Written request: Please quote exactly the lines below from the line containing "Continue the Blender" to the line containing "(.55, .57, .58), .7), wf)", both lines included, and nothing else.

[Rows from a 3D scene dataset]
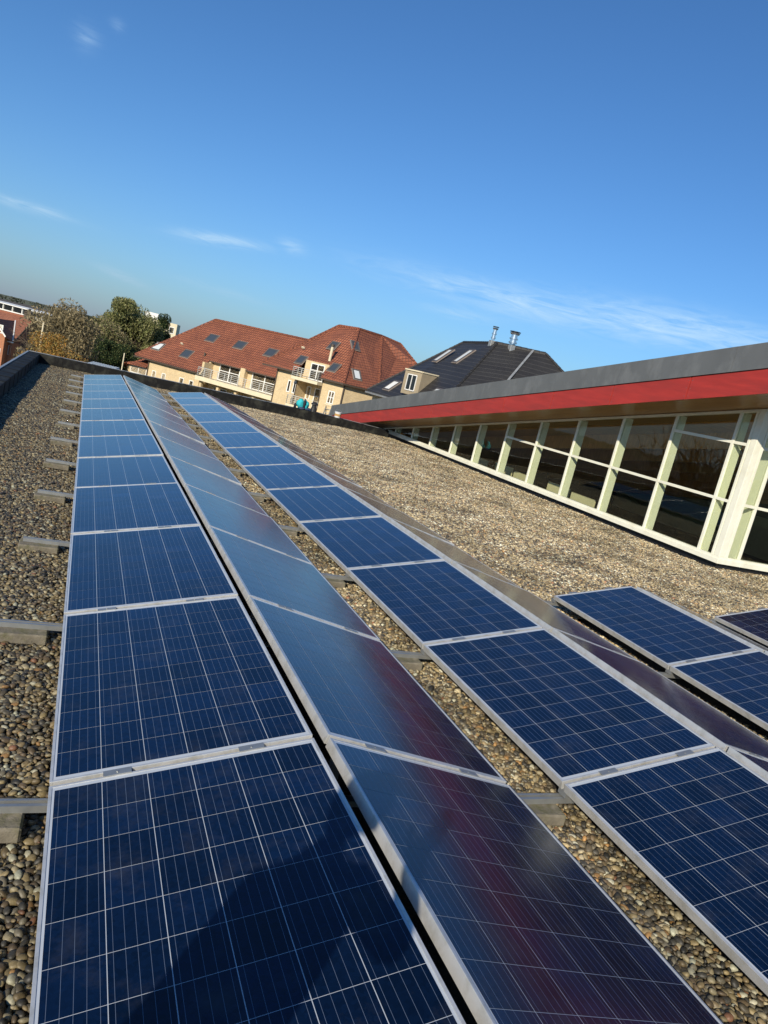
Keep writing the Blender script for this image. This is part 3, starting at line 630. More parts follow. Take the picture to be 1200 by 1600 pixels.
# ================================================================== ORANGE-ROOFED APARTMENTS
APO = Vector((19.19, 76.55, 0)); APR = (0, 0, math.atan2(-.809, .588))
def roof_face(root, pts, m, t=.22, name='roof'):
    return MB().slab(pts, t).build(name, m, root)
def ridge_caps(root, a, b, m, r=.13, n=None, name='ridge_tile'):
    MB().tube(a, b, r, n=8).build(name, m, root)
def window(root, s0, s1, z0, z1, w, glass, divx=1, divz=0, fr=.07, name='window', proud=.04):
    f = MB(); y0, y1 = w-proud, w+.05
    f.box(s0, s0+fr, y0, y1, z0, z1); f.box(s1-fr, s1, y0, y1, z0, z1); f.box(s0+fr, s1-fr, y0, y1, z0, z0+fr); f.box(s0+fr, s1-fr, y0, y1, z1-fr, z1)
    for i in range(1, divx): x = s0+(s1-s0)*i/divx; f.box(x-fr*.5, x+fr*.5, y0+.003, y1, z0+fr, z1-fr)
    if divz: z = z0+(z1-z0)*divz; f.box(s0+fr, s1-fr, y0+.006, y1, z-fr*.35, z+fr*.35)
    o = f.build(name, M_white, root)
    MB().box(s0+fr*.5, s1-fr*.5, w+.0, w+.03, z0+fr*.5, z1-fr*.5).build('pane', glass, o)
    return o
def skylight(root, c, ux, un, w=1.0, h=1.25, glass=None):
    """roof window lying in the slope: ux along the eave, un the face normal"""
    ux = Vector(ux).normalized(); un = Vector(un).normalized(); uy = un.cross(ux); c = Vector(c)
    def hx(a0, a1, b0, b1, c0, c1):
        f = lambda a, b_, c_: tuple(c+ux*a+uy*b_+un*c_)
        return [f(a0,b0,c0), f(a1,b0,c0), f(a1,b1,c0), f(a0,b1,c0)], [f(a0,b0,c1), f(a1,b0,c1), f(a1,b1,c1), f(a0,b1,c1)]
    m = MB(); t = .11
    for q in ((-w/2,-w/2+t,-h/2,h/2),(w/2-t,w/2,-h/2,h/2),(-w/2+t,w/2-t,-h/2,-h/2+t),(-w/2+t,w/2-t,h/2-t,h/2)): m.hexa(*hx(*q, -.05, .10))
    m2 = MB().hexa(*hx(-w/2-.08,w/2+.08,-h/2-.08,h/2+.08,-.04,.035))
    o = m.build('skylight', M_skyframe, root); m2.build('flashing', M_lead, o)
    MB().hexa(*hx(-w/2+t*.8,w/2-t*.8,-h/2+t*.8,h/2-t*.8,.04,.065)).build('pane', glass or M_sky, o)
    return o
M_skyframe = mat('skylight_frame', (0.09, 0.08, 0.075), 0.5)
M_lead = mat('lead_flashing', (0.24, 0.20, 0.17), 0.6)
M_blind = mat('white_blind', (0.55, 0.58, 0.58), 0.4)
def plane_of(a, b_, c_):
    a, b_, c_ = map(Vector, (a, b_, c_)); n = (b_-a).cross(c_-a).normalized(); return a, (n if n.z > 0 else -n)
def on_plane(pl, s, z):           # depth of the slope where it passes s and z
    a, n = pl; w = a.y + (-(n.x*(s-a.x)) - n.z*(z-a.z))/n.y; return Vector((s, w, z))
def railing(root, pts, z0, h=1.0, name='railing'):
    m = MB()
    for a, c in zip(pts[:-1], pts[1:]):
        a = Vector((*a, 0)); c = Vector((*c, 0)); L = (c-a).length; n = max(1, round(L/1.1))
        for i in range(n+1): p = a.lerp(c, i/n); m.bar(p+Vector((0,0,z0)), p+Vector((0,0,z0+h)), .06, .06, up=(1,0,0))
        for j in range(5): zz = z0+.18+j*(h-.18)/4; m.bar(a+Vector((0,0,zz)), c+Vector((0,0,zz)), .035 if j < 4 else .06)
    return m.build(name, M_rail, root)

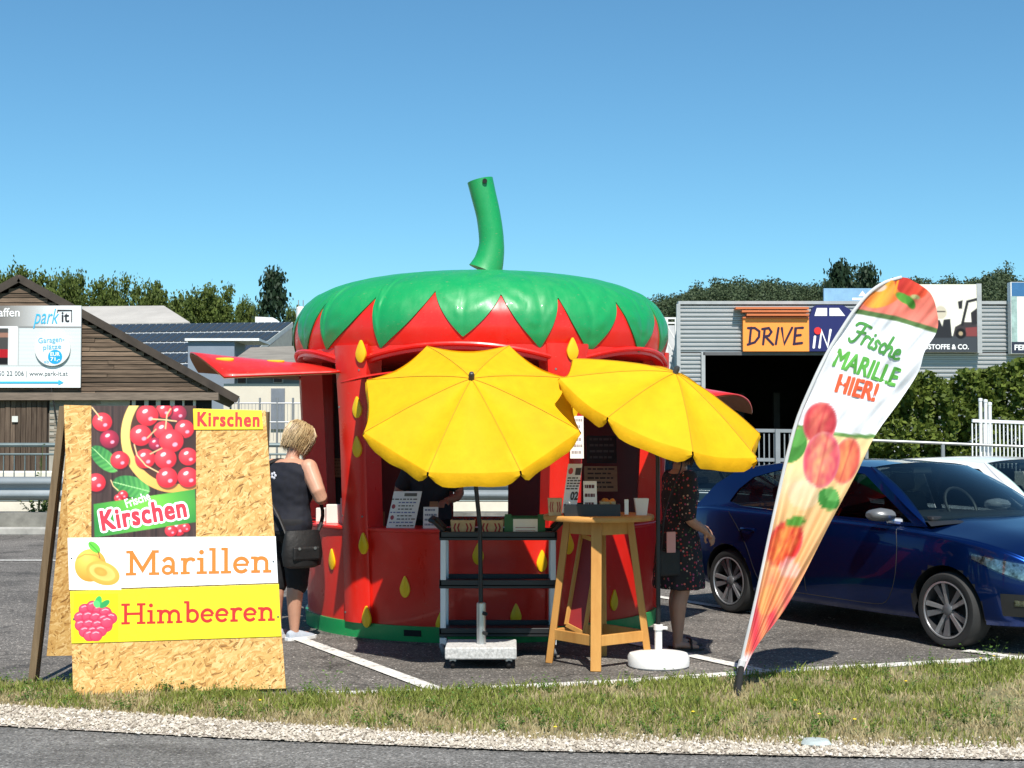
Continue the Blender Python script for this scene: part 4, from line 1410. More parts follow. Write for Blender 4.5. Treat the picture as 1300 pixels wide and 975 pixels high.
A.put(A.ell(91, 62.5, 6.6, 6.6)[0], (22, 20, 22))
A.put(A.ell(91, 62.5, 2.8, 2.8)[0], (170, 150, 120))
A.put(A.poly([(104, 36), (112, 30), (112, 50), (105, 52)]), (44, 40, 42))
A.put(A.poly([(88, 22), (94, 20), (93, 31), (89, 31)]), (40, 38, 40))
q0, q1 = at(1128, 447, YF), at(1241, 361, YF)
A.build('print', lambda x, y: V((q0.x + (q1.x - q0.x) * x / 113, YF - .006, q1.z + (q0.z - q1.z) * y / 86)), print_mat('gloss_print'), fk)
lettering([pxtext('BAUSTOFFE & CO.', 1163, 443.5, 1230, 437, .025)], pfun(YF), W_, fk, lift=.012)
fn_ = thing('cut_off_billboard', 'blue topped billboard cut off at the right edge of the photograph', 'billboard', at(1330, 450, YF))
pbox(1284, 358, 1400, 449, YF, .3, 'panel', pm('white_panel', (.8, .8, .79)), fn_)
pbox(1284.5, 358.5, 1400, 376, YF - .006, .004, 'blue_field', pm('board_blue', srgb(52, 104, 150), .5), fn_)
pbox(1284.5, 434, 1400, 448.5, YF - .006, .004, 'dark_band', pm('board_dark', srgb(36, 42, 60), .5), fn_)
pbox(1284.5, 376, 1291, 434, YF - .006, .004, 'landscape_strip', pm('board_green', srgb(150, 175, 170), .5, var=.3), fn_)
lettering([pxtext('FEN', 1288, 444.5, 1305, 437.5, .025)], pfun(YF), W_, fn_, lift=.012)
# white steel frame left of the hall
wf = thing('white_steel_frame', 'white steel lattice frame between strawberry and metal hall', 'frame', at(850, 560, 48).xy.to_3d())
M_WST = pm('white_steel', (.72, .73, .73), .5, var=.05)
for px in (846, 858.5):
    q = at(px, 403, 48); MB().box((q.x, 48, q.z / 2), (.1, .1, q.z)).build('post', M_WST, wf)
for py in (404, 410, 452):
    MB().bar(at(835, py, 48), at(860, py, 48), .06, .06).build('rail', M_WST, wf)
for py in (412, 432, 452, 472):
    MB().bar(at(846, py, 48), at(858, py + 20, 48), .04, .04).build('brace', M_WST, wf)
pbox(835, 413, 857, 520, 50, .1, 'backing_panel', pm('pale_wall', (.55, .57, .58), .7), wf)

# railing, gate, poles on the right, behind the cars
M_GALV2 = pm('galvanised_light', (.30, .315, .32), .45, metal=.4, var=.1)
bf = thing('bar_fence', 'light grey steel bar fence between yellow umbrella and banner', 'fence', (at(1000, 580, 25).x, 25, 0))
fa, fz = at(918, 546, 25), at(1095, 549, 25)
for k, zt_ in enumerate((fa.z, at(930, 583, 25).z)):
    MB().bar((fa.x, 25, zt_), (fz.x, 25, zt_ - .03), .06, .06).build('rail', M_GALV2, bf)
bme_ = MB().box((0, 0, 0), (.02, .02, fa.z - .2)).mesh('bar'); bme_.materials.append(M_GALV2)
x = fa.x
k = 0
while x < fz.x:
    o = bpy.data.objects.new('bar', bme_); C.objects.link(o); o.parent = bf
    o.location = (x - bf.location.x, -.0, (fa.z + .2) / 2 - .06)
    x += .09; k += 1
for px in (925, 987, 1060):
    q = at(px, 545, 24.95); MB().box((q.x, 24.95, q.z / 2), (.08, .08, q.z)).build('post', M_GALV2, bf)
rt = thing('pipe_railing', 'galvanised pipe railing in front of the hedge', 'railing', (at(1200, 580, 26).x, 26, 0))
MB().tube([at(1082, 558, 26), at(1420, 572, 25.4)], .026, 8).build('rail', M_GALV2, rt, smooth=True)
for px, py in ((1100, 560), (1197, 563), (1330, 569)):
    q = at(px, py, 25.8); MB().tube([(q.x, q.y, 0), (q.x, q.y, q.z)], .035, 8).build('post', M_GALV2, rt, smooth=True)
wg = thing('white_gate', 'white bar gate standing in the hedge at the right edge', 'gate', (at(1270, 570, 27).x, 27, 0))
ga, gz_ = at(1234, 534, 27), at(1345, 538, 27)
MB().bar((ga.x, 27, ga.z), (gz_.x, 27, gz_.z), .06, .06).build('rail', M_WST, wg)
MB().bar((ga.x, 27, .2), (gz_.x, 27, .2), .06, .06).build('rail', M_WST, wg)
gme = MB().box((0, 0, 0), (.022, .02, ga.z - .24)).mesh('bar'); gme.materials.append(M_WST)
x = ga.x
while x < gz_.x:
    o = bpy.data.objects.new('bar', gme); C.objects.link(o); o.parent = wg
    o.location = (x - wg.location.x, 0, (ga.z + .2) / 2 - .03); x += .075
for (px, py), lab in zip(((1244.5, 506), (1251, 507.5), (1256.5, 511)), ('tallest white pole behind the white gate, left of three', 'middle of three white poles behind the white gate', 'shortest white pole behind the white gate, right of three')):
    q = at(px, py, 27.4)
    o = MB().lathe([(.035, 0), (.035, q.z - .05), (.042, q.z - .05), (.042, q.z), (.01, q.z + .01)], 10, (q.x, q.y, 0)).build('pole', M_WST, smooth=True)
    tag(o, lab, 'pole', 'white poles behind the gate')

# ------------------------------------------------------------------ strawberry kiosk
KC = V((-0.28, 13.0, 0))
kio = thing('strawberry_kiosk', 'red strawberry shaped sales kiosk with green leaf roof and stem', 'kiosk', KC)
def gel(name, col, rough, bump=0.12):
    m = pm(name, col, rough, var=.05, scale=1.2, spec=.5, coat=.2, bump=bump, bscale=7, bdist=.012)
    nt = m.node_tree; b = nt.nodes['Principled BSDF']
    vec = coords(nt, (1, 1, .35))
    src = b.inputs['Base Color'].links[0].from_socket
    dust = ramp(nt, [(.52, (0, 0, 0)), (.85, (.07, .07, .07))], tex_noise(nt, vec, 3.5, 8, .7))
    scuff = ramp(nt, [(.66, (0, 0, 0)), (.72, (.35, .35, .35))], tex_noise(nt, coords(nt, (1, 1, 5)), 26, 3, .6))
    c1 = mixc(nt, dust, src, (.45, .36, .28))
    c1 = mixc(nt, scuff, c1, (.40, .22, .16))
    nt.links.new(c1, b.inputs['Base Color'])
    nt.links.new(ramp(nt, [(.3, (rough * .8,) * 3), (.75, (rough * 1.9,) * 3)], tex_noise(nt, vec, 5, 6, .7)), b.inputs['Roughness'])
    return m
M_RED = gel('strawberry_red', (0.66, 0.014, 0.006), .30)
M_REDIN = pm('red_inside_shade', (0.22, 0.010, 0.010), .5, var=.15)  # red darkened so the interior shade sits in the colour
M_GREEN = gel('leaf_green', (0.006, 0.28, 0.075), .36, .25)
M_SEED = pm('seed_yellow', (0.80, 0.50, 0.006), .4, var=.05)
def rad(z):
    return 1.57 + 0.045 * min(z, 2.3)
def kp(th, z, r):                                     # angle 0 faces the viewer, positive to the right
    return V((KC.x + r * math.sin(th), KC.y - r * math.cos(th), z))
def arc_panel(t0, t1, z0, z1, r0off=0.0, thick=0.05, n=14, nzs=3):
    """curved wall slab; z0 / z1 may be functions of angle"""
    f0 = z0 if callable(z0) else (lambda t: z0)
    f1 = z1 if callable(z1) else (lambda t: z1)
    mb = MB()
    rings = []
    for i in range(n + 1):
        t = t0 + (t1 - t0) * i / n
        a, b = f0(t), f1(t)
        zs = [a + (b - a) * k / nzs for k in range(nzs + 1)]
        rings.append([kp(t, z, rad(z) + r0off) for z in zs] + [kp(t, z, rad(z) + r0off - thick) for z in reversed(zs)])
    mb.loft(rings)
    return mb
PIL = [R(-39), R(26), R(87), R(260 - 360)]
ZC = 0.88
OPEN = [(PIL[0], PIL[1]), (PIL[1], PIL[2]), (PIL[3], PIL[0])]
PW = R(5.2)
arc_panel(R(-180), R(180), 0.0, 0.125, .012, .08, 72, 1).build('base_ring', M_GREEN, kio, smooth=True)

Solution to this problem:
Continue the Blender Python script for this scene: part 4, from line 1410. More parts follow. Write for Blender 4.5. Treat the picture as 1300 pixels wide and 975 pixels high.
A.put(A.ell(91, 62.5, 6.6, 6.6)[0], (22, 20, 22))
A.put(A.ell(91, 62.5, 2.8, 2.8)[0], (170, 150, 120))
A.put(A.poly([(104, 36), (112, 30), (112, 50), (105, 52)]), (44, 40, 42))
A.put(A.poly([(88, 22), (94, 20), (93, 31), (89, 31)]), (40, 38, 40))
q0, q1 = at(1128, 447, YF), at(1241, 361, YF)
A.build('print', lambda x, y: V((q0.x + (q1.x - q0.x) * x / 113, YF - .006, q1.z + (q0.z - q1.z) * y / 86)), print_mat('gloss_print'), fk)
lettering([pxtext('BAUSTOFFE & CO.', 1163, 443.5, 1230, 437, .025)], pfun(YF), W_, fk, lift=.012)
fn_ = thing('cut_off_billboard', 'blue topped billboard cut off at the right edge of the photograph', 'billboard', at(1330, 450, YF))
pbox(1284, 358, 1400, 449, YF, .3, 'panel', pm('white_panel', (.8, .8, .79)), fn_)
pbox(1284.5, 358.5, 1400, 376, YF - .006, .004, 'blue_field', pm('board_blue', srgb(52, 104, 150), .5), fn_)
pbox(1284.5, 434, 1400, 448.5, YF - .006, .004, 'dark_band', pm('board_dark', srgb(36, 42, 60), .5), fn_)
pbox(1284.5, 376, 1291, 434, YF - .006, .004, 'landscape_strip', pm('board_green', srgb(150, 175, 170), .5, var=.3), fn_)
lettering([pxtext('FEN', 1288, 444.5, 1305, 437.5, .025)], pfun(YF), W_, fn_, lift=.012)
# white steel frame left of the hall
wf = thing('white_steel_frame', 'white steel lattice frame between strawberry and metal hall', 'frame', at(850, 560, 48).xy.to_3d())
M_WST = pm('white_steel', (.72, .73, .73), .5, var=.05)
for px in (846, 858.5):
    q = at(px, 403, 48); MB().box((q.x, 48, q.z / 2), (.1, .1, q.z)).build('post', M_WST, wf)
for py in (404, 410, 452):
    MB().bar(at(835, py, 48), at(860, py, 48), .06, .06).build('rail', M_WST, wf)
for py in (412, 432, 452, 472):
    MB().bar(at(846, py, 48), at(858, py + 20, 48), .04, .04).build('brace', M_WST, wf)
pbox(835, 413, 857, 520, 50, .1, 'backing_panel', pm('pale_wall', (.55, .57, .58), .7), wf)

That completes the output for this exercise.